The Social Tenure Domain Model (STDM) is a tool developed to address the tenure issues in the developing countries mainly for the rural and urban poor. As a land administration system, it has the capacity to record formal and informal land rights including overlapping claims in land. The current version is a Quantum GIS plug-in and postgreSQL for data management.

It was developed by the Global Land Tool Network (GLTN), an alliance of over 50 global, regional and national partners contributing to poverty alleviation through land reform and improved land management and security of tenure (www.gltn.net). To facilitate its goals, GLTN has been developing a number of tools that are pro poor and gender sensitive such as STDM. The implementing partners such as FIG, World Bank, ITC, and Cities Alliance have contributed enormously in the testing, evaluation and piloting of STDM to attract a big demand globally.

It is a common phrase that everyone has a relation to land. But access and right of use for this noble resource has been restricted to a few, marginalizing the poor whose rights have not been captured in the administration system.
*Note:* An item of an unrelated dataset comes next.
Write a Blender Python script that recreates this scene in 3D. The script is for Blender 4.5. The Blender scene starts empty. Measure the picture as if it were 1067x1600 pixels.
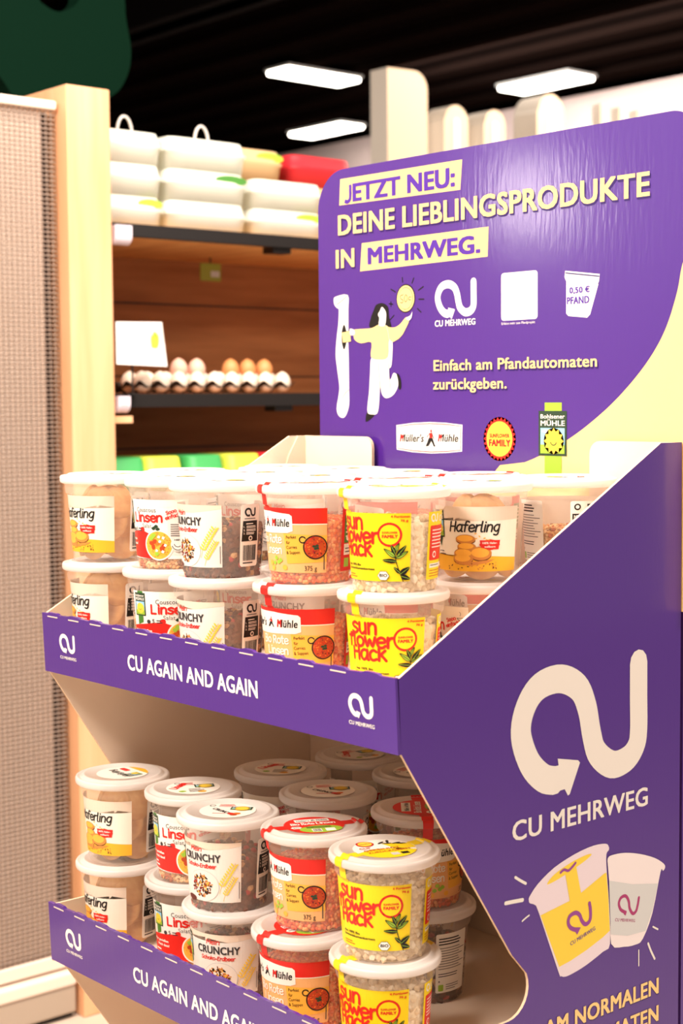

With statistics showing that nearly 70% of the land is unregistered in the developing countries, the concern for tenure insecurity in the affected regions is overwhelming.

It is unfortunate that people living in the unregistered land don’t enjoy any benefits and only live in fear of evictions; they cannot access loans or mortgages to develop it. This situation is even worsened by the fact that there are no policy shifts to offset this. Pro poor land tools such as STDM are a new way to provide a conciliatory process to gradually protract the bigger picture of envisioned land system that will be realistic, inclusive, affordable and able to record the layered rights. These approaches are not to a conclusive end in the design of land administration system but incrementally, engage the key actors and influence the process to attract a compromise towards a collaborative, institutionalized debate on continuum of land rights.

This tool is built on global standard of the larger Land Administration Domain Model (LADM) and all its databases and map data are interoperable with other land administration systems implemented at national or local levels. In a nutshell, STDM is a specialization of the Land Administration Domain Model which makes it fit for various contexts and applications for purposes of easy sharing and dissemination. Some of its powerful features include report builder and custom map output, certificate composer and charting module.

To date, GLTN and development partners continue to improve the system including the training package to make it robust enough for dissemination. The network is currently initiating a partnership agreement with FIG and various universities to review STDM and make further recommendations for improvement as it looks to test the tool further in other contexts.